Nel silenzio della montagna la croce della Cima della Rosetta svetta nel cielo azzurro vegliando sulla vallata e sulla sua gente nel nome di Dio. Così è scritto su di una targa in vetta, che non è solo una cima, ma – più – un simbolo per chi abita a valle.

Il sentiero numero 124 segue il percorso ad anello; il senso di marcia è a libera scelta.

Il punto di partenza è il parcheggio in località Alpe Culino; qui c’è il Rifugio Bar Bianco (M 1506). La croce è già in vista e il sentiero risale il pascolo, ampio ma ripido, sempre sul lato sinistro. Il percorso supera le Baite del Prato (M 1715), una macchia di rododendri e un rado boschetto. Il tratto per la cima è in cresta. La croce è a 2156 metri slm e il panorama è tutto da osservare. Il sentiero scende poi in diagonale sul pendio per la Baita Culino e il Lago Culino (M 1956), un tipico laghetto alpino. Il percorso – da qui – attraversa il pascolo fino alla Baite Vèn (M 1808), poi in un boschetto e – quindi – su una pista sterrata fino al rifugio.

(Fonte: www.valgerolaonline.it)

Gerola – Pescegallo

Partenza: Gerola Alta

Arrivo: Pescegallo

Dislivello: 420 m

Tempo: 1h

Difficoltà: T (turistica)

Il paese di Gerola Alta è stato per secoli collegato con le località di Fenile e Pescegallo da una mulattiera. Il consiglio è una sosta a Fenile, per passeggiare tra le sue case.

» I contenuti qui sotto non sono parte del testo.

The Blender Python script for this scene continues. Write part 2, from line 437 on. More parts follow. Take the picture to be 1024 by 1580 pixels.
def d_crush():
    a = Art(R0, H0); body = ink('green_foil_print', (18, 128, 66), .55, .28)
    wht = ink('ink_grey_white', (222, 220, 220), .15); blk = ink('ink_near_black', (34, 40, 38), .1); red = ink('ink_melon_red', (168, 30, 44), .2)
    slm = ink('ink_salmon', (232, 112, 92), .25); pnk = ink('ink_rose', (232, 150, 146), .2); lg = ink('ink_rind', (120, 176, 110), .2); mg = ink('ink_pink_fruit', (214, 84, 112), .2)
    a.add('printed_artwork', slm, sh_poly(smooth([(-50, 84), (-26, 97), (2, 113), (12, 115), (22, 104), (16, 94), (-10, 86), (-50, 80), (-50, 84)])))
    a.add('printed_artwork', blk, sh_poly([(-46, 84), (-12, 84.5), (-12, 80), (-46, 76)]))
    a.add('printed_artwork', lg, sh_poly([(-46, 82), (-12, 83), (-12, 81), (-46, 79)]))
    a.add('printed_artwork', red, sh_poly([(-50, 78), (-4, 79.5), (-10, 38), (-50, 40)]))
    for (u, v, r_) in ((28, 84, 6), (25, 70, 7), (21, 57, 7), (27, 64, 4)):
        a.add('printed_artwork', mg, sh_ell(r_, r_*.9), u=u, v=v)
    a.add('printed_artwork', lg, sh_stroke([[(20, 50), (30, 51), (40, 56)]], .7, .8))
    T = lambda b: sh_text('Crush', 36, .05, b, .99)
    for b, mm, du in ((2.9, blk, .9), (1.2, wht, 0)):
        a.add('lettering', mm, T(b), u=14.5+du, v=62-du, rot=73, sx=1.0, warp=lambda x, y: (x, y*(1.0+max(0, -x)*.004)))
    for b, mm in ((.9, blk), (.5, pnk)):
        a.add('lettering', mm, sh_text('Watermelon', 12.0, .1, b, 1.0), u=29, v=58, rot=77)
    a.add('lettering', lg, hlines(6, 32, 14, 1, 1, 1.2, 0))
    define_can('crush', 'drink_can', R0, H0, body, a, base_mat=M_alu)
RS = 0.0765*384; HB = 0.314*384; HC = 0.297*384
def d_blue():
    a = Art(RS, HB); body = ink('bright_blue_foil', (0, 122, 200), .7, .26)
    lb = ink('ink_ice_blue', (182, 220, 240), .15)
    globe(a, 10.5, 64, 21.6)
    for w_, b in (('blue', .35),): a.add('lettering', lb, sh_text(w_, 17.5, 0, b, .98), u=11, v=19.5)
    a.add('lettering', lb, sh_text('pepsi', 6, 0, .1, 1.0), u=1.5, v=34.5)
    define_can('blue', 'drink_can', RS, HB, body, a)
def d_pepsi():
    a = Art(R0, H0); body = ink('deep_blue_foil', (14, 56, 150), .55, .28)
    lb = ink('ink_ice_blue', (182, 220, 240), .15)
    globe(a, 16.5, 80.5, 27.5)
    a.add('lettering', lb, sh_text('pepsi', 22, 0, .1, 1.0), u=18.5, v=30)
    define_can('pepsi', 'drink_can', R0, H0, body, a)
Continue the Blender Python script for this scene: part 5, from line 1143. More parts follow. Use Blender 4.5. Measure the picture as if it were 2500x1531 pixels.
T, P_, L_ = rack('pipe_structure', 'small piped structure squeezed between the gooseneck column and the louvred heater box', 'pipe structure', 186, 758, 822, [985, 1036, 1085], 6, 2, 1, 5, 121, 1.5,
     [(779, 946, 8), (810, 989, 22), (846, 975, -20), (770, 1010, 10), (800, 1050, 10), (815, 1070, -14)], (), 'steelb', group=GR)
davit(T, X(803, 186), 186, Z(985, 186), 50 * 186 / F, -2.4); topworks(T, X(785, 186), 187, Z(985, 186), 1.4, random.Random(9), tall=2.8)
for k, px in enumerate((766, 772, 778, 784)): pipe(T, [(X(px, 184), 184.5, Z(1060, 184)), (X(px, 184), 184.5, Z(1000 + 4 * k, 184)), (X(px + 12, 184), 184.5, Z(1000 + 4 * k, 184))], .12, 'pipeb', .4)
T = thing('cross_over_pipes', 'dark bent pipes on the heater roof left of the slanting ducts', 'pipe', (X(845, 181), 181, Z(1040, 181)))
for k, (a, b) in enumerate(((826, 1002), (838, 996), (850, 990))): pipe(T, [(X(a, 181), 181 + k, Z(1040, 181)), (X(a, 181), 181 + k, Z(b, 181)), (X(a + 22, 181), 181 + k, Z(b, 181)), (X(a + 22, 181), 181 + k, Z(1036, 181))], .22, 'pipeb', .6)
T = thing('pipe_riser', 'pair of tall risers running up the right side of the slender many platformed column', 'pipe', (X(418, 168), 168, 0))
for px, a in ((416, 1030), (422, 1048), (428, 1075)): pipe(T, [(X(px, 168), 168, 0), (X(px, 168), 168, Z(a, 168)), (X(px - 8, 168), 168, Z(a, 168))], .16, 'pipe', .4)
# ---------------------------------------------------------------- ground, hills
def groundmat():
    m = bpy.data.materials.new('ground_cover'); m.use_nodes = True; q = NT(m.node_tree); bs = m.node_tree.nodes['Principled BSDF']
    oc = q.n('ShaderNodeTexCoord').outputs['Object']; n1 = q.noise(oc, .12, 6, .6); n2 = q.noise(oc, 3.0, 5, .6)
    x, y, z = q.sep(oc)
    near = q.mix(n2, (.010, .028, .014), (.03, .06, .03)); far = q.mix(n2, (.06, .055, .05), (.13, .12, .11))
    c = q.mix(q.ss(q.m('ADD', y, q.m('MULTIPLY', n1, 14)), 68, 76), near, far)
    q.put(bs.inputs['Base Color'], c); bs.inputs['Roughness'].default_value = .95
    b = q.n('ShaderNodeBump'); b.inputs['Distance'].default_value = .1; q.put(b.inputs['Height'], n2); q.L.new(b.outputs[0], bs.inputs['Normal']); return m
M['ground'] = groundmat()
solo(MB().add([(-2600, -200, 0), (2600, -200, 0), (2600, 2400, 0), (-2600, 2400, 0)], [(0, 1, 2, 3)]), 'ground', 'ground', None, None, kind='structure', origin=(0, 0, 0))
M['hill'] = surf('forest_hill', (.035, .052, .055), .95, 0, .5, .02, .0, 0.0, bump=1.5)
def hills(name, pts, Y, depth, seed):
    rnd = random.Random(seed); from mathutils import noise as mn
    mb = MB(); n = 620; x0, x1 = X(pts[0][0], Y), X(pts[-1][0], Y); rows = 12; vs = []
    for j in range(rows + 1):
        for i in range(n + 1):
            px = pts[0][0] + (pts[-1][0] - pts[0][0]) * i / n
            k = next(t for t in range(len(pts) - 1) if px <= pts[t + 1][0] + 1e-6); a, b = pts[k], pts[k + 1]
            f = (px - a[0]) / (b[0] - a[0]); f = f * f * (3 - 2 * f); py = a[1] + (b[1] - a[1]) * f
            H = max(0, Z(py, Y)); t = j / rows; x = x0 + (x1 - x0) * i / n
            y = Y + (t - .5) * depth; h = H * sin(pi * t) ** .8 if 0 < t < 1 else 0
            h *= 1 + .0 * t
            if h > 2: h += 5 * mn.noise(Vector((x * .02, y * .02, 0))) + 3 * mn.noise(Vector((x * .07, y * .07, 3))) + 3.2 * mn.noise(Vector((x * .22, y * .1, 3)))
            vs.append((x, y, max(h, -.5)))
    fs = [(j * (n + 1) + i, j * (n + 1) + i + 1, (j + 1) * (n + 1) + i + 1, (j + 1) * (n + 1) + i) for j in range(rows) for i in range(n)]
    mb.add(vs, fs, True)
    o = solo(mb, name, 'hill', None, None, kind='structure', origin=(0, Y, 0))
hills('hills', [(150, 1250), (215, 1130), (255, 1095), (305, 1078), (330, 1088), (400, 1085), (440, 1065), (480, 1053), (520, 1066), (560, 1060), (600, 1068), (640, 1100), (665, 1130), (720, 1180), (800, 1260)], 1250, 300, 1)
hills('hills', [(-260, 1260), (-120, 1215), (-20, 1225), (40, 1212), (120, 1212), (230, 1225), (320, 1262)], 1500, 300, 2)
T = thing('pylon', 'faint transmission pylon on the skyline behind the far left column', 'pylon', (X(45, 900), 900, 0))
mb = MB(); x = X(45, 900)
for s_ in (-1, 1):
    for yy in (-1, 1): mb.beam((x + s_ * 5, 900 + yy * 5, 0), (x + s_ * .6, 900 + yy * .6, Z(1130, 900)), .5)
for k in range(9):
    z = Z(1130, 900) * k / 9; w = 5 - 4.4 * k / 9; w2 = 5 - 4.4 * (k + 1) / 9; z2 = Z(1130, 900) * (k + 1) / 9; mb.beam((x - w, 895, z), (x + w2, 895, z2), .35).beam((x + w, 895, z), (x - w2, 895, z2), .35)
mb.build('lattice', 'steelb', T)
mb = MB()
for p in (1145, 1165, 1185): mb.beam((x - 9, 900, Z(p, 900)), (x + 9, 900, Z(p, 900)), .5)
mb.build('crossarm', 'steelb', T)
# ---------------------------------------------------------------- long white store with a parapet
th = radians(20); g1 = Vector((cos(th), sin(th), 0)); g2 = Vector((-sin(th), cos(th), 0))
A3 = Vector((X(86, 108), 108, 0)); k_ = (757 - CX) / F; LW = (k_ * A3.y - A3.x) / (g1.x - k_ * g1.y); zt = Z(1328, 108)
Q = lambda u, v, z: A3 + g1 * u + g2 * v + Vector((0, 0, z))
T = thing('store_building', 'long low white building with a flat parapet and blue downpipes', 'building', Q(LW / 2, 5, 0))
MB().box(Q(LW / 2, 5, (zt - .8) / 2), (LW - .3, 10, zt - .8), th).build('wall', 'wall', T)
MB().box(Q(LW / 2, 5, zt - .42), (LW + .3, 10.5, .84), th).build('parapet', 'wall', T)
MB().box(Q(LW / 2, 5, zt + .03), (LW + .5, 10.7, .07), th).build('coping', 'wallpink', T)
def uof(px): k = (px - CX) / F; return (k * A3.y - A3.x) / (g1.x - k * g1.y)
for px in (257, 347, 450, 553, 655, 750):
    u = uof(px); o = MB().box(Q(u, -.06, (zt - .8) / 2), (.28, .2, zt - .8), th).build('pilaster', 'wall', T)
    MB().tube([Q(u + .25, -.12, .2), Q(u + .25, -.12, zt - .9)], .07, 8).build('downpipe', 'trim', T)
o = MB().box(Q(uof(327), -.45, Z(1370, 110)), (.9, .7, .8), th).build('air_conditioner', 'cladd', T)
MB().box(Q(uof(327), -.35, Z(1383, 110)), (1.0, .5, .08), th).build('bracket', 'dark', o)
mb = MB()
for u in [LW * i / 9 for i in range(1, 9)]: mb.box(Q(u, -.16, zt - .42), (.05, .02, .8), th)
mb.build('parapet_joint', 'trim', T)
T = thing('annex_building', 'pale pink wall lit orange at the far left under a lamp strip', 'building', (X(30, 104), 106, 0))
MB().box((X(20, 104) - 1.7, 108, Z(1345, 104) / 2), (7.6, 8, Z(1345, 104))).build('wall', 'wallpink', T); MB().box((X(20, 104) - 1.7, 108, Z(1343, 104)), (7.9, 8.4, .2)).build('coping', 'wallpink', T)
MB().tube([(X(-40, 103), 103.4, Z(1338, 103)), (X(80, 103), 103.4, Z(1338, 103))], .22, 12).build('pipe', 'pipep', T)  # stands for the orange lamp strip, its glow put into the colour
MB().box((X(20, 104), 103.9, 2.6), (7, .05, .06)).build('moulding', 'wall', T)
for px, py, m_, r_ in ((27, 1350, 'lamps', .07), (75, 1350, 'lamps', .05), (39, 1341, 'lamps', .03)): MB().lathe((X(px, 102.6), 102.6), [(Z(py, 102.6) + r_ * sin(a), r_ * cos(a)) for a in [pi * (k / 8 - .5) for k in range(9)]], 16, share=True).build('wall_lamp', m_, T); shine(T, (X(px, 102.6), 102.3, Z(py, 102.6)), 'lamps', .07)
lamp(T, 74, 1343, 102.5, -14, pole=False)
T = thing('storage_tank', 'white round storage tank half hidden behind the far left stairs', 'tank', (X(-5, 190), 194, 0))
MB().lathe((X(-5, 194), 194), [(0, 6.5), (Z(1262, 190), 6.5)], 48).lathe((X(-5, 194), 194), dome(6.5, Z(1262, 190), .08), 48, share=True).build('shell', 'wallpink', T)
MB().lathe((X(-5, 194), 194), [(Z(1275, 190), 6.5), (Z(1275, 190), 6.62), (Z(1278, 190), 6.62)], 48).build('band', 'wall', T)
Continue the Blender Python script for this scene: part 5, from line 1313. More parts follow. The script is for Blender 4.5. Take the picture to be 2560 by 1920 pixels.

Il punto di partenza è il parcheggio lungo la SP 7, nei pressi di Infopoint Valgerola; qui c’è anche la fermata STPS. Il percorso segue Via Nazionale e, oltre Piazza Pizzo Tre Signori, supera il ponte sul Torrente Bitto, quindi a destra fino ad una fontana. Lì, come segnalato da un cartello informativo, inizia la mulattiera, che risale i prati e passa per la località Cassinelle. Il tracciato incrocia – in più punti – la strada carrabile, ma è da proseguire seguendo le paline in legno “ANTICHE MULATTIERE” fino a Fenile (M 1235). Il percorso è per un tratto sulla SP 7, poi è da superare il ponte sul torrente per la strada sterrata – anche percorso vita – che in un bel bosco di conifere raggiunge Pescegallo (M 1473).

Il ritorno segue lo stesso itinerario.

(Fonte: www.valgerolaonline.it)

Castello di Domofole

Su un rilievo posto nel mezzo del vallone di San Giovanni spicca, ben visibile dal fondo valle, una possente torre dalle pietre grigie, il Castello di Domofole.

Assieme ad una parte del muro di cinta e alle chiese edificate nelle vicinanze, costituisce ciò che rimane dell’antico Castello di Domofole.

Citato per la prima volta in un documento del 1125 come presidio della nobile famiglia dei Vicedomini, feudatari del Vescovo di Como. Il Castello venne distrutto una prima volta già nel 1292 dai Vittani di parte guelfa per poi essere ricostruito nuovamente dai Vicedomini. Lo smantellamento definitivo del Castello è invece da far risalire al 1524 quando i Grigioni, nuovi padroni di Valtellina e Valchiavenna, decisero di dismettere le fortificazioni delle valli recentemente guadagnate.

La torre, dalla pianta quadrangolare, ha spessi muri che un tempo erano provvisti di numerose feritoie, costituiti da due paramenti di pietre squadrate con intercapedini di malta e pietrame. La struttura era suddivisa su più piani illuminati da finestre e l’entrata, per ragioni di sicurezza, era sopraelevata rispetto al terreno circostante.

Le chiese, entrambe dedicate a Santa Maria Maddalena, sono due, una medievale ed una risalente al Settecento. Della prima rimangono solo dei ruderi absidali che hanno rivelato segni di antichi affreschi. La seconda presenta una struttura semplice e rustica, con facciata a capanna, e all’esterno interamente a pietra a vista.

Numerose sono le leggende legate alla torre che rimandano a regine e principesse imprigionate tra le sue mura. Tra queste vi sarebbe stata rinchiusa nel 634 Gundeberga, figlia della regina Teodolinda, accusata di infedeltà dal marito. Un’altra ancora racconta di come, nel X secolo, Adelaide di Borgogna, in fuga attraverso le Alpi per sfuggire al matrimonio con Adalberto, figlio di Berengario, venne raggiunta dal suo promesso sposo a Domofole e ivi imprigionata. Riacquistò la libertà grazie all’intervento del chierico Martino di Bellagio, che la diede in sposa ad Ottone di Germania.

Per ulteriori approfondimenti si consiglia il libro “Uno sguardo dal castello di Domofole. Materiali e riflessioni per una storia della bassa Valtellina del medioevo” di Rita Pezzola.